Avec Tibère commence l’ère nouvelle voluptueuse ; le premier, il est atteint du malaise intime qui torture les entrailles de la société à ses vieux jours ; il se retire à Caprée, malade, fatigué de la vie et craignant la mort ; il convoite le bonheur, il aspire aux voluptés, mais le bonheur fuit devant lui et la volupté glisse dans ses mains.
Le pouvoir est alors si élevé que le vertige monte à la tête de ceux qui s’en emparent, et ils sont pris d’une manie insensée ; le monde étant à un seul homme, comme un esclave, il pouvait le torturer pour son plaisir, et il fut torturé en effet jusqu’à la dernière fibre.
Après qu’il avait arraché au monde romain sa gloire passée pour se l’attribuer, ses dieux pour se mettre à leur place, ses richesses pour les manger, ses sénateurs pour en faire des laquais, ses prêtres pour en faire des bouffons, et la capitale de l’empire pour l’honorer du spectacle de ses débauches, étonné alors que cela fût si superbe, et surpris lui-même, l’empereur eût pu s’écrier, dans l’étonnement d’un sensualisme atroce et regardant la patrie esclave à ses pieds : « Je ne savais pas que ma mère fût si belle ! »
Ils s’appelaient Caligula, Néron, Domitien ; des millions se mangent à leur table, on égorge des hommes pendant qu’ils s’enivrent, et la vapeur du sang se mêle à celle des mets.
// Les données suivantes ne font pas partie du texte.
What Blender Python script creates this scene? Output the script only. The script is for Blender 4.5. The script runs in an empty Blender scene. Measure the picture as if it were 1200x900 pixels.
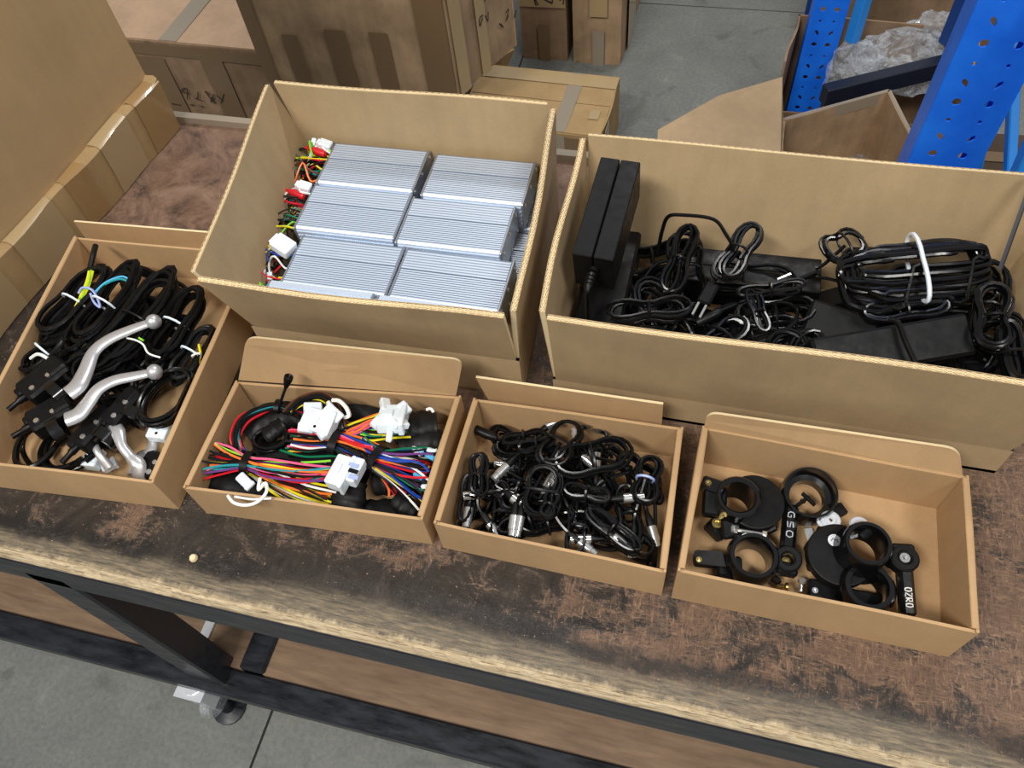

Le crime est une volupté comme Les autres, on entendait les cris des victimes égorgées dans le cirque pendant que la fanfare résonnait, que les esclaves chantaient. Néron disait aux bourreaux : « Faites en sorte qu’ils se sentent mourir », et, penché en avant sur les poitrines ouvertes des victimes, il regardait le sang battre dans les cœurs, et il trouvait, dans ces derniers gémissements d’un être qui quitte la vie, des délices inconnues, des voluptés suprêmes, comme lorsqu’une femme, éperdue sous l’œil de l’empereur, tombait dans ses bras et se mourait sous ses baisers.